Some thoughts come to mind in catching up on this thread (thanks for the ping @CAM-Gerlach!).
First off, the stdlib documentation for importlib.metadata
has room for a lot of improvements. It shouldn’t be called Using importlib.metadata
. The subject is probably complex enough for a Diataxis-like approach, with much clearer separation between how-to and reference guides. It also needs to be much more precise in its language, defining the basic terminology and objects involved, etc. For example, what does “package” refer to in this sentence, an importable package/module, or a distribution?
Let’s say you wanted to get the version string for a package you’ve installed using
pip
.
I don’t even think “distribution” is defined in the docs.
It seems to me that maybe we need a higher level API which helps with this distinction. It’s too easy to not fully understand the differences between importable packages and distribution packages, and it’s also easy to get misled when maybe the majority of your use of importlib.metadata.version()
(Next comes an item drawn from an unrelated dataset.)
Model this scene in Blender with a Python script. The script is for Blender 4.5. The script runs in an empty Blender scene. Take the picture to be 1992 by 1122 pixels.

gives you what you want, then you get an error, and now you don’t trust the API so you fall back to package.__version__
. It would be subtle and take some thinking to come up with the right abstraction and API.
Using
__version__
certainly has substantial value in specific scenarios, such as troubleshooting, development/editable installs, and quick interactive use.
I think we need to keep in mind there are two use cases for __version__
. One is on the producer side (more below) and one is on the consumer side (i.e. inspecting and acting on import foo; foo.__version__
. My recommendations above about writing better docs and an API is for the consumer side.
This is a totally understandable confusion, given the lack of definition in the stdlib docs as mentioned above.
I do this, and then pull this into the distribution version via my pyproject.toml
:
[project]
dynamic = ['version']
[tool.pdm]
version = {from = 'src/public/__init__.py'}
I mostly like this, except that I do sometimes forget to bump __init__.py
. I also sometimes forget to git tag
my releases, so I’m not sure that approach would be any better
PEP 396 was written in a different era so it shouldn’t be revived. But maybe analyzing the problem in terms of API consumers vs library producers would lead to a better understanding about what, if anything still needs to be done to make the overall experience easier to understand and use.